Collected material:
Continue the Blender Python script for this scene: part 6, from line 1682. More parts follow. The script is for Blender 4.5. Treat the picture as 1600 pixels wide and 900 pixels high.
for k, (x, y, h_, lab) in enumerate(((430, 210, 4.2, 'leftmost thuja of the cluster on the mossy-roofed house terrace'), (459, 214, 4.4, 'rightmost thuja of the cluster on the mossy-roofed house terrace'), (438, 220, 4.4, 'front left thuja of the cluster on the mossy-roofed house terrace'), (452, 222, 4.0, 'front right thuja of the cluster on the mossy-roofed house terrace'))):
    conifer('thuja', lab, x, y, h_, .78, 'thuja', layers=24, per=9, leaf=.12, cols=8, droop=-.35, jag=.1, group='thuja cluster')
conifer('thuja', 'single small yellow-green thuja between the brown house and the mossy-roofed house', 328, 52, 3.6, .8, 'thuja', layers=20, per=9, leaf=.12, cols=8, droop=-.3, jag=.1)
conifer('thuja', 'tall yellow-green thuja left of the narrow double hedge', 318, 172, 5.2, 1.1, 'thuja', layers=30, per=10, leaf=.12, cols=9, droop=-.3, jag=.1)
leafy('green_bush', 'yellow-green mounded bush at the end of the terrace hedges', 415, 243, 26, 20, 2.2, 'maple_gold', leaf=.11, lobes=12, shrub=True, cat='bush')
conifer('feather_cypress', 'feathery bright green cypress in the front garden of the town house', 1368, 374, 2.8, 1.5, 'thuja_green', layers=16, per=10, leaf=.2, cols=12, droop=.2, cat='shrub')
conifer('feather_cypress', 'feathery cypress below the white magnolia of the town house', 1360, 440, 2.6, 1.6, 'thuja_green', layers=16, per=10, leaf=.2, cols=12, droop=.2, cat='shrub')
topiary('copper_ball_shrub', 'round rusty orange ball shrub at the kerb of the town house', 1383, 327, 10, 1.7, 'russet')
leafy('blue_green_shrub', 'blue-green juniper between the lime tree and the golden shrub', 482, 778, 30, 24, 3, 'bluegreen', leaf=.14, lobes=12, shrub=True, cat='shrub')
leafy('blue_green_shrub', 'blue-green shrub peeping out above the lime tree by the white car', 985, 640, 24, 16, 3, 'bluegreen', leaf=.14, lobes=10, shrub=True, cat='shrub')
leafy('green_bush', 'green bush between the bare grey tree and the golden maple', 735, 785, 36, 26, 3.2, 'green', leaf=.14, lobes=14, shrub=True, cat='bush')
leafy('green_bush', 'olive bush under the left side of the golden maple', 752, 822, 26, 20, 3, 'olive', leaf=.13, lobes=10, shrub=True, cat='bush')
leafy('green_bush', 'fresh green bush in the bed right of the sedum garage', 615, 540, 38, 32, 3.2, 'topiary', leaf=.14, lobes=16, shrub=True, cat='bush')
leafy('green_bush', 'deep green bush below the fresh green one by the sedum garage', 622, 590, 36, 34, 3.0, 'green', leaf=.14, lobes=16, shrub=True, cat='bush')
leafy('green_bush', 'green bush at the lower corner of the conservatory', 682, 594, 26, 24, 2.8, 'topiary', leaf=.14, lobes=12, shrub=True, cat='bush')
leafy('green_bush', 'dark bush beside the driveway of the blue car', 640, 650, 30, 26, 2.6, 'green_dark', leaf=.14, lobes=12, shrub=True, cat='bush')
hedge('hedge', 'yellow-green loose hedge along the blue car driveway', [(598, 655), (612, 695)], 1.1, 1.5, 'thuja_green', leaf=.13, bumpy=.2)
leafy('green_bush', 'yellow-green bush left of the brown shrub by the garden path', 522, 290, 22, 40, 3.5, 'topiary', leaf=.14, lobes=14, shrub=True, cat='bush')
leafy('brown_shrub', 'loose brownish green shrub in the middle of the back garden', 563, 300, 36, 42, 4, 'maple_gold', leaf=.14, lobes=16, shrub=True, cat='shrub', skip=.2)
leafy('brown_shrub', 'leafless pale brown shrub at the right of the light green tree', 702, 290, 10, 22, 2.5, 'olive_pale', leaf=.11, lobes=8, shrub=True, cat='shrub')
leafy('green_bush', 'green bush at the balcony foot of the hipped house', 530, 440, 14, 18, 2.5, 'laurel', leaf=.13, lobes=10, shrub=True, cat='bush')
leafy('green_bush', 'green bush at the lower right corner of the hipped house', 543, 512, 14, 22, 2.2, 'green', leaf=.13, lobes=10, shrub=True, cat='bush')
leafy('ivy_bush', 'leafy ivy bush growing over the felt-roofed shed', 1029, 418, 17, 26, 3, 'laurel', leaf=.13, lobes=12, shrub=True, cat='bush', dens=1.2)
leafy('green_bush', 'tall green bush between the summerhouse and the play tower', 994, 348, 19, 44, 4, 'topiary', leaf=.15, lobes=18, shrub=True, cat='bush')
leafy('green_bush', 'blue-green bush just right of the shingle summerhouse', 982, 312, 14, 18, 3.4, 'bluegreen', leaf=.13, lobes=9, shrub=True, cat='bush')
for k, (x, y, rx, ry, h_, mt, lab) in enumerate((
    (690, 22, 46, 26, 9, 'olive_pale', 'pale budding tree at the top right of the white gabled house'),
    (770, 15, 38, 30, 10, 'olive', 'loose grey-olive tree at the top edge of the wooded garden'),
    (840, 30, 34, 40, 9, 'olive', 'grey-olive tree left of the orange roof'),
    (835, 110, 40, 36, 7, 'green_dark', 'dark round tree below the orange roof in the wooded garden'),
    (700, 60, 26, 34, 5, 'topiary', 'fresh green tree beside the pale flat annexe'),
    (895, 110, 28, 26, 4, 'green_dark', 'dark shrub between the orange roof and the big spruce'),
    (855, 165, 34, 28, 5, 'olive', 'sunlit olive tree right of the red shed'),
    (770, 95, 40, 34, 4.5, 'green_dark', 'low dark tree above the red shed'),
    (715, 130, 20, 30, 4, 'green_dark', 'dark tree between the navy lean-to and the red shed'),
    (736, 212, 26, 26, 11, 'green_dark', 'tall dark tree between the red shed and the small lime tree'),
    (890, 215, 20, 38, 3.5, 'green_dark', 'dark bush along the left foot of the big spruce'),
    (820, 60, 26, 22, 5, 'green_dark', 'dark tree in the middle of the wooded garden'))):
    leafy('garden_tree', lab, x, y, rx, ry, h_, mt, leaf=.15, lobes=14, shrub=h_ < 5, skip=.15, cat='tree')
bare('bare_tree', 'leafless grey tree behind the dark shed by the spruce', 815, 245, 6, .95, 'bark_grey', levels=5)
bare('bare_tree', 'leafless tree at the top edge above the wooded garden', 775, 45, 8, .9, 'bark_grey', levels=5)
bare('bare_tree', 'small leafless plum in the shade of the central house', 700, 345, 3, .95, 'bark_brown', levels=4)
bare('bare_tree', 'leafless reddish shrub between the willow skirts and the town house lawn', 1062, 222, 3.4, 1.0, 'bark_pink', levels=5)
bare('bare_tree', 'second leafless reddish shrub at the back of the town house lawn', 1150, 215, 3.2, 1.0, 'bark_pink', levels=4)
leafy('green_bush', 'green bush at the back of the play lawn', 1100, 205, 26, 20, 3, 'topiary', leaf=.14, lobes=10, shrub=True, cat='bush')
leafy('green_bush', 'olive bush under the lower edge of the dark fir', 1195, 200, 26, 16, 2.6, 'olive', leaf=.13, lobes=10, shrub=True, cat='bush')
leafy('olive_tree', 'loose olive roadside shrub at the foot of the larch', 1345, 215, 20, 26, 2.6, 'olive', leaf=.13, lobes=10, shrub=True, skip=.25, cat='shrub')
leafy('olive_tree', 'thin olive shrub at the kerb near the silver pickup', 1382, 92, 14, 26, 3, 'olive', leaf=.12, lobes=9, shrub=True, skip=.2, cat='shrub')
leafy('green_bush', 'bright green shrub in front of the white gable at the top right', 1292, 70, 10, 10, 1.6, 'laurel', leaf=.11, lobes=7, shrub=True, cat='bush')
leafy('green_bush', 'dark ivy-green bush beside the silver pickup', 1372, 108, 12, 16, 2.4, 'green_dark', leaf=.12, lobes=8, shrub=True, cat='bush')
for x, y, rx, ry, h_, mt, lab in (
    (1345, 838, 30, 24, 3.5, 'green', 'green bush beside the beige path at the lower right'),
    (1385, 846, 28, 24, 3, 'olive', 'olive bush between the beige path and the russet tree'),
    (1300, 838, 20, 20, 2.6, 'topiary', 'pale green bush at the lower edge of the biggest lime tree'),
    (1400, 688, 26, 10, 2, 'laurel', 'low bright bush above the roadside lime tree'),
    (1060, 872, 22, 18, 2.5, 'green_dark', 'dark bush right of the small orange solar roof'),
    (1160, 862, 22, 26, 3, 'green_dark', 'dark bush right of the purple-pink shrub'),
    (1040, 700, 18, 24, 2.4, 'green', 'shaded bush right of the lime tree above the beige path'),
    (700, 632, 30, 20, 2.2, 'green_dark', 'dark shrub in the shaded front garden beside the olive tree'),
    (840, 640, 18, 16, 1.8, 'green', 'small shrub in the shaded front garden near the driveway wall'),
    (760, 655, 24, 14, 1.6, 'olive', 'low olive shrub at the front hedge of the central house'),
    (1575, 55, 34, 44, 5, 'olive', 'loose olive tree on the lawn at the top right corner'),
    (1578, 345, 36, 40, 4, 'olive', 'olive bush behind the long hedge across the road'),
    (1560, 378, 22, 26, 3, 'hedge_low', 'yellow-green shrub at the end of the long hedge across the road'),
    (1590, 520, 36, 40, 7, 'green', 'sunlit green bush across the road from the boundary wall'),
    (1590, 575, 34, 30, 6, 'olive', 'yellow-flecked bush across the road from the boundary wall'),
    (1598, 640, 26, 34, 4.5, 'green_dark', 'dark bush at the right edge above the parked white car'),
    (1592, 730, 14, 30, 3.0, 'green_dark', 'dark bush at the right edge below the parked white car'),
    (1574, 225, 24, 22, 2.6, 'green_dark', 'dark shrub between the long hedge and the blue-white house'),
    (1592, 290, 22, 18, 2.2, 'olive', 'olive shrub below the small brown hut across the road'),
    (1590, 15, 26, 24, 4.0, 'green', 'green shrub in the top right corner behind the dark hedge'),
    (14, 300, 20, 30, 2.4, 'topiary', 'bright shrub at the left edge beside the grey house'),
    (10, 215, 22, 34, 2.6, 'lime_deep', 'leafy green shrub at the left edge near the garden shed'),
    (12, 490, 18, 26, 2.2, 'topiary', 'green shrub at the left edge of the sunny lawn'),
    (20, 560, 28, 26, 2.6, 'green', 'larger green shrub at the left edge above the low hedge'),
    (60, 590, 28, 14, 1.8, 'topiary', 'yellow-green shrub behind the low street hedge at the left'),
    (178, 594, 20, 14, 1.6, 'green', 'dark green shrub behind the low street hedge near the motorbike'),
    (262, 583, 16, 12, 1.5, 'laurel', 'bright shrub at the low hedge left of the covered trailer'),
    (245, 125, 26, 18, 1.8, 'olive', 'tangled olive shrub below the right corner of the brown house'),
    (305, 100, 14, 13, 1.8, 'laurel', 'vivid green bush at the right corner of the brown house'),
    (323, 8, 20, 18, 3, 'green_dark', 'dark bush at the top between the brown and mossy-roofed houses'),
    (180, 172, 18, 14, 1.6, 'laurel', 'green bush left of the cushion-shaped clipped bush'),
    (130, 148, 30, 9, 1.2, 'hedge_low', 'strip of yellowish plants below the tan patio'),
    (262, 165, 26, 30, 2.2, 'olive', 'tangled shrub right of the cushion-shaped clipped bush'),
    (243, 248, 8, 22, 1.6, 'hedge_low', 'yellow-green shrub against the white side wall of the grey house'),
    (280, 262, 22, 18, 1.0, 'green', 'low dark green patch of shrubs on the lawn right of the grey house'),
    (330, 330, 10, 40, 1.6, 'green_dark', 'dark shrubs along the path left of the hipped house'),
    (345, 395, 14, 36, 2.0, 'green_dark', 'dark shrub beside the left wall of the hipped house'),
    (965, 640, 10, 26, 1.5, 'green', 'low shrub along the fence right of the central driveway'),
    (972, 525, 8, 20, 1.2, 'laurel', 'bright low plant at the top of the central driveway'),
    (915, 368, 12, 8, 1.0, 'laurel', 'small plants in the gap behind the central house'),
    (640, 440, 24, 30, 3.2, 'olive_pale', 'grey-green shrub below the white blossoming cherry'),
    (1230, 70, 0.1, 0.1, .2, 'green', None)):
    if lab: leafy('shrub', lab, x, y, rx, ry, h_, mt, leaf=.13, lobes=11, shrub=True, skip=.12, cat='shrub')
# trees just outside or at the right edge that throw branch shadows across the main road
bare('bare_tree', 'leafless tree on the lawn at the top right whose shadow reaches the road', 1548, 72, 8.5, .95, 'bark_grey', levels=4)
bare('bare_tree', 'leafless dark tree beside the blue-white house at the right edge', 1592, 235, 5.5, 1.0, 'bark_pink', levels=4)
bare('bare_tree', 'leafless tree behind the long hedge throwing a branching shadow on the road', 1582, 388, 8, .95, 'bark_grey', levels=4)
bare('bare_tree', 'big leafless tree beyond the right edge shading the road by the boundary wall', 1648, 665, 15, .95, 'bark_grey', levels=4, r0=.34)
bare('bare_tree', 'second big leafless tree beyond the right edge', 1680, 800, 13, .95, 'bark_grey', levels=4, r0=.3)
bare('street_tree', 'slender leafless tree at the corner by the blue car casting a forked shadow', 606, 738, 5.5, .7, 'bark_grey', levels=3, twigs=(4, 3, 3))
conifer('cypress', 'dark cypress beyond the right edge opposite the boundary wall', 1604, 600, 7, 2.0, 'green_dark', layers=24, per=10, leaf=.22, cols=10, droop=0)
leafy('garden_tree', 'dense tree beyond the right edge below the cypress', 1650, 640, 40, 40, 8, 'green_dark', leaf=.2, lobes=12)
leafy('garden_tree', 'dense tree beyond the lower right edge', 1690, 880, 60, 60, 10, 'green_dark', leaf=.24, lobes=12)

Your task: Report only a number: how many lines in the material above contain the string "from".

Finished exercise: 3